Plusieurs choses me viennent à l’esprit en repensant à ce film. Une esthétique méticuleuse et moderne, des montages parallèles offrant de très beaux moments, la présence rare mais marquante de légère musique électronique qui dénote et pourtant fonctionne si bien, une caméra si souvent bien placée proposant une quantité d’angles et de contraste justes et beaux, des décors et costumes qui ne sont jamais écrasants, et puis surtout des images d’archives qui nourrissent le récit et qui nous accompagnent dans ce film.
En effet, tout au long du film, nous avons l’image d’un train orné de couronnes de fleurs qui parcourt l’Italie. Qui est-il ? Que fait-il ? C’est le train du Soldat Inconnu Italien. Ce train est un symbole pour ce qu’il renferme mais surtout par ce qu’il traverse, une Italie qui au sortir de la guerre n’arrive pas à se relever, même si l’Italie fait partie des pays vainqueurs. La scène de rencontre entre les deux divines, Sarah Bernhardt et Eleonora Duse, le dit et le raconte si bien. Sarah reproche, sans mâcher ses mots, à la Duse d’avoir oublié ce qui venait de se passer. Une guerre terrible, odieuse et monstrueuse, et pourtant, Eleonora remonte sur scène pour jouer une pièce qui prouve encore son talent après 12 années d'absence mais c'est hords du temps, car elle offre un spectacle d’avant-guerre avec des émotions d'avant-guerre pour des spectateurs d’avant-guerre.
La première partie du film raconte ce retour sur scène, la deuxième heure raconte une Eleonora qui voudrait vivre un renouveau comme le pays tout entier l'espère mais le train du Soldat inconnu avance de plus en plus vite, d’une Italie libérale il atteint une Italie fasciste et se rapproche de son terminus.
Ce film tente l’audacieuse analogie entre un pays qui s’assombrit et une grande actrice qui se voudrait phoenix.
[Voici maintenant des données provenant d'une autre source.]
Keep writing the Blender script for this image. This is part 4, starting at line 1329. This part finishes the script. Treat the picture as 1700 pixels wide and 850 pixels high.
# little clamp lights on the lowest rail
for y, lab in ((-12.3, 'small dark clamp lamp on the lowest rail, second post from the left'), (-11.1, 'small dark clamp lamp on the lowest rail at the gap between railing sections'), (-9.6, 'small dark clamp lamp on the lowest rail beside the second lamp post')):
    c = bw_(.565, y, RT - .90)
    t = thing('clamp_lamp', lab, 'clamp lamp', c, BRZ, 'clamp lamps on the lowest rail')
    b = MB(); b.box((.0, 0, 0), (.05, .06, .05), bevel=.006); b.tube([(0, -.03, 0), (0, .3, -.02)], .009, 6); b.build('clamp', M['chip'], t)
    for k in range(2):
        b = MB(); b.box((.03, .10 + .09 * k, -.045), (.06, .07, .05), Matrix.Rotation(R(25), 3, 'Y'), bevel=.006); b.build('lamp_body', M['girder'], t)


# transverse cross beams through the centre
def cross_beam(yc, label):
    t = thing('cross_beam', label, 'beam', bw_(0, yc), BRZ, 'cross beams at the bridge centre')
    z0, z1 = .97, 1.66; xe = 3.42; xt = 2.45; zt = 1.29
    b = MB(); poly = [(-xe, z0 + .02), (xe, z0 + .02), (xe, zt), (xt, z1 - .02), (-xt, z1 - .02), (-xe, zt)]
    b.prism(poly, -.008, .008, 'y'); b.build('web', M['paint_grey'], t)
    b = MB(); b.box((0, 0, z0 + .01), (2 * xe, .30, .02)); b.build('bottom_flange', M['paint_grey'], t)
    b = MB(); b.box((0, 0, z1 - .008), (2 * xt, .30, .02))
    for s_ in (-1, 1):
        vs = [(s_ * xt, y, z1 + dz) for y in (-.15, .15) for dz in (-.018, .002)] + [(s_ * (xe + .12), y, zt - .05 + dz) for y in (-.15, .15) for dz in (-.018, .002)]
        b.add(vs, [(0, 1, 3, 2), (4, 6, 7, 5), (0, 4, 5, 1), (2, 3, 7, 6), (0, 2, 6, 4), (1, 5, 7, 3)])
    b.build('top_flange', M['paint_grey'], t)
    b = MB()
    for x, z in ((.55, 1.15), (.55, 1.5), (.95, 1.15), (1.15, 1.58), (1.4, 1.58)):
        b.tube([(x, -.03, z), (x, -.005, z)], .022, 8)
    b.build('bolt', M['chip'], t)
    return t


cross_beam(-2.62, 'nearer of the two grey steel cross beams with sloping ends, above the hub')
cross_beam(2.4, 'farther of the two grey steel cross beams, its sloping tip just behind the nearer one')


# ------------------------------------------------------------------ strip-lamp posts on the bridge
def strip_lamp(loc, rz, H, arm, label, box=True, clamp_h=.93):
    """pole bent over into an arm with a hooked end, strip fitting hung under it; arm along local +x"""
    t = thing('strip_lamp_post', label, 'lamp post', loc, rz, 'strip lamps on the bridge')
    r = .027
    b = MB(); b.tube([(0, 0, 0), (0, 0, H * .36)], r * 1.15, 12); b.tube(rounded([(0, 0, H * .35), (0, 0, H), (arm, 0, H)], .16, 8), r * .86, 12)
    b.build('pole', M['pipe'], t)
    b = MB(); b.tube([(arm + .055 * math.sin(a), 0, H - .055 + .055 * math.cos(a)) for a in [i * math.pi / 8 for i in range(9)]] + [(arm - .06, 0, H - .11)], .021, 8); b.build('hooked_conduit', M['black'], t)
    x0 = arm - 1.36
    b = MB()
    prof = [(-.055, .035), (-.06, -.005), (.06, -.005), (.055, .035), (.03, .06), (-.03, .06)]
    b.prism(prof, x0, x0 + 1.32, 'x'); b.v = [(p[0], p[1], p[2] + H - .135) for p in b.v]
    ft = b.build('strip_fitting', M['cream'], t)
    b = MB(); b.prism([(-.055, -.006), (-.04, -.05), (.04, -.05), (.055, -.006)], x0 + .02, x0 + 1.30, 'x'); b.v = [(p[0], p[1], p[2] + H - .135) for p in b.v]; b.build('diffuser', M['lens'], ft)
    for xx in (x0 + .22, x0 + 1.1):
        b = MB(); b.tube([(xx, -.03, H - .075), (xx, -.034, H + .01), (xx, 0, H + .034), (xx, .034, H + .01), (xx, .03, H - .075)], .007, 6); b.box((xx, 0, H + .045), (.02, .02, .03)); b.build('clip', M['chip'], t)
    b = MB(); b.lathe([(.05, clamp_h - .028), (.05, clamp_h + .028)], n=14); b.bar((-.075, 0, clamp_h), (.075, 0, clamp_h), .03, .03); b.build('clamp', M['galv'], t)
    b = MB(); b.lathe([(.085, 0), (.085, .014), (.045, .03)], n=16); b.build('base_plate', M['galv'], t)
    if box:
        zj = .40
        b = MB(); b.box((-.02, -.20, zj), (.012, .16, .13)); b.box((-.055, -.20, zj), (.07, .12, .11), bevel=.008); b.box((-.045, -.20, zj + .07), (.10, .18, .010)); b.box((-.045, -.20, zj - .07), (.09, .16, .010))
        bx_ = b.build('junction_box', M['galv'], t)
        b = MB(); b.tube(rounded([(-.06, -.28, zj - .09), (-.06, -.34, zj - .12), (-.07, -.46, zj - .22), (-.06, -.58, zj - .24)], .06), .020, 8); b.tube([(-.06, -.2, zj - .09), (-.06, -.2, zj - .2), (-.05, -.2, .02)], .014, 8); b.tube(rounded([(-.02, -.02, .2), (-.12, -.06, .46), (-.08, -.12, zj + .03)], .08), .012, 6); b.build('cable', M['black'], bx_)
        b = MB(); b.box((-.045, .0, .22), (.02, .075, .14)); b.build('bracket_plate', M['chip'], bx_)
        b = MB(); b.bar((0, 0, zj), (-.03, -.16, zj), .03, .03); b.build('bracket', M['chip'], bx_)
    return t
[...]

À de nombreuses reprises le film raconte plus qu’il n’en dit créant ainsi une certaine atmopshère mystique et poétique.
Cette œuvre est à la fois biographique, historique et esthétique. Cet assemblage impose un niveau de technique qui est totalement réussi. L’exercice est exigeant et ardu, mais derrière la caméra un chef d'orchestre a réussi à maitriser ce challenge.